Per dirla con Luigi Di Maio, è il primo vero test della maggioranza giallorossa. Ma sull’Ok al taglio da 945 a 600 del numero dei parlamentari, non sembrano più esserci dubbi. L’unica sorpresa, semmai, quando oggi la Camera tornerà a riunirsi per la quarta e ultima votazione della riforma costituzionale targata M5S e che porta la firma dell’ex ministro e attuale sottosegretario alla Presidenza del Consiglio Riccardo Fraccaro (nella foto), potrebbe arrivare proprio dai numeri. Visto il corri corri generale ad intestarsi una riforma su cui dopo il Pd e Italia viva, che avevano finora votato contro, e persino Forza Italia, favorevole nelle prime due votazioni salvo cambiare idea alla terza, si sono esibiti nell’ultima inversione ad U.
Durante la discussione generale di ieri a Montecitorio, del resto, hanno preannunciato il voto favorevole non solo le forze di maggioranza che sostengono il Governo: M5S, 216 deputati; Pd 89; Leu 13 e Italia viva 26. Totale: 344 sì. Ma non è tutto. Ai voti della maggioranza, sempre stando alle dichiarazioni ufficiali in Aula, si aggiungeranno quelli di Forza Italia (99 deputati) e Fratelli d’Italia (34). Altri 133 sì che dovrebbero portare a 477 l’asticella dei voti favorevoli alla riforma. Di fatto resta contraria solo +Europa. Quanto alla Lega, che ieri ha disertato i lavori di Montecitorio, ufficialmente per protesta contro l’assegnazione del reddito di cittadinanza all’ex brigatista Saraceni.

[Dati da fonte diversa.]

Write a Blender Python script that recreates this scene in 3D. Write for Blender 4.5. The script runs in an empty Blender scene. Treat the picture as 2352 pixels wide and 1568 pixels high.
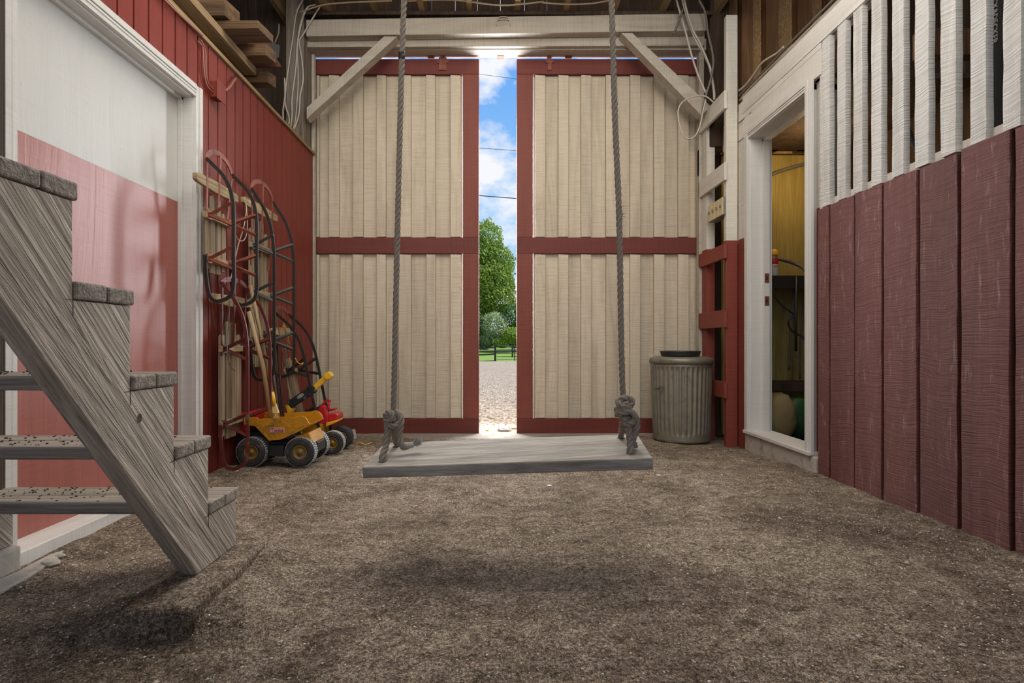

Ma dando per buono quanto più volte ribadito dal leader, Matteo Salvini, anche il voto del Carroccio, già a favore nelle prime tre votazioni, sarebbe scontato. Se così fosse, i sì salirebbero a quota 601. Numeri a cui potrebbero aggiungersi i voti favorevoli di alcuni deputati del gruppo Misto (i 6 deputati totiani, i 3 del Maie, ed è probabile anche il sì dei 4 deputati delle minoranze, con cui la maggioranza sta trattando per un accordo). Insomma, si preannuncia un vero e proprio plebiscito. Numeri a parte, però, è il dato politico a contare. Ossia la tenuta della coalizione che sostiene il Governo.
Blindata, almeno sulla carta, dall’accordo messo ieri nero su bianco, dal documento sottoscritto dai capigruppo della maggioranza che hanno raggiunto l’intesa sulle riforme collegate al taglio dei parlamentari: l’impegno sulla modifica delle legge elettorale e i contrappesi costituzionali.